--- Short exercise ---
Present every line in which the string "that" appears.

# START OF Data segment

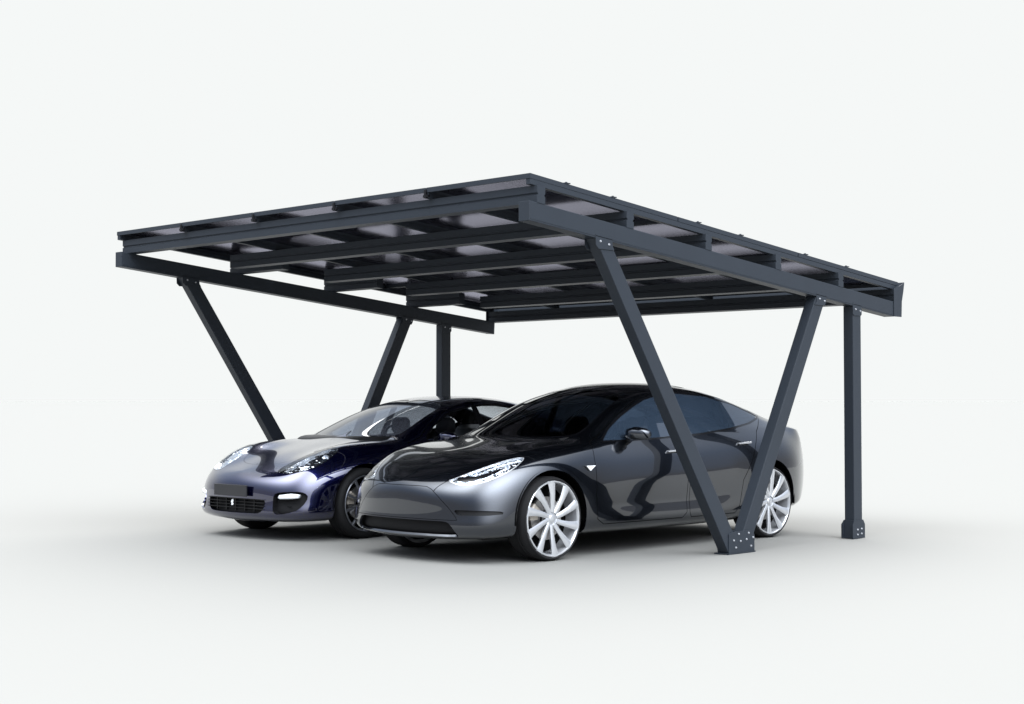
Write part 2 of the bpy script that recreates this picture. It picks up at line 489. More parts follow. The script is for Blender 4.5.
def extract(bm, lay, ids, mirror=False, flip=False):
    """copy the faces with the given region ids into a new bmesh (material index = position in ids)"""
    nb = bmesh.new(); vm = {}
    def V(v, s):
        k = (v.index, s) if not (s < 0 and v.co.x < 1e-4) else (v.index, 1)
        if k not in vm: vm[k] = nb.verts.new((v.co.x*s, v.co.y, v.co.z))
        return vm[k]
    bm.verts.index_update()
    for f in bm.faces:
        if f[lay] in ids:
            mi = ids.index(f[lay])
            ss = (1, -1) if mirror else ((-1,) if flip else (1,))
            for s in ss:
                vs = [V(v, s) for v in f.verts]
                if s < 0: vs = vs[::-1]
                try:
                    nf = nb.faces.new(vs); nf.material_index = mi; nf.smooth = True
                except ValueError: pass
    return nb

def push(bm, d):
    bm.normal_update()
    mv = [(v, v.normal.copy()) for v in bm.verts]
    for v, nn in mv: v.co -= nn*d

def thicken_edge(bm, d, back=None):
    """fold the open rim inwards by d so that panel edges and openings have depth"""
    bm.normal_update()
    es = [e for e in bm.edges if len(e.link_faces) == 1]
    nrm = {v: v.normal.copy() for e in es for v in e.verts}
    r = bmesh.ops.extrude_edge_only(bm, edges=es)
    nv = [g_ for g_ in r['geom'] if isinstance(g_, bmesh.types.BMVert)]
    # match by position
    pos = {}
    for v in nrm: pos[tuple(round(c, 6) for c in v.co)] = nrm[v]
    for v in nv:
        nn = pos.get(tuple(round(c, 6) for c in v.co), Vector((0, 0, 1)))
        v.co -= nn*d
    return bm

def recess(bm, vec, d):
    """sink the whole patch by vec and leave side walls"""
    r = bmesh.ops.extrude_face_region(bm, geom=bm.faces[:])
    vs = [g_ for g_ in r['geom'] if isinstance(g_, bmesh.types.BMVert)]
    for v in vs: v.co += Vector(vec)*d
    # drop the original (outer) skin
    newf = set(g_ for g_ in r['geom'] if isinstance(g_, bmesh.types.BMFace))
    vset = set(vs)
    kill = [f for f in bm.faces if f not in newf and not any(v in vset for v in f.verts)]
    bmesh.ops.delete(bm, geom=kill, context='FACES')
    return bm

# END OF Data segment

--- Expected answer ---
Write part 2 of the bpy script that recreates this picture. It picks up at line 489. More parts follow. The script is for Blender 4.5.
    """fold the open rim inwards by d so that panel edges and openings have depth"""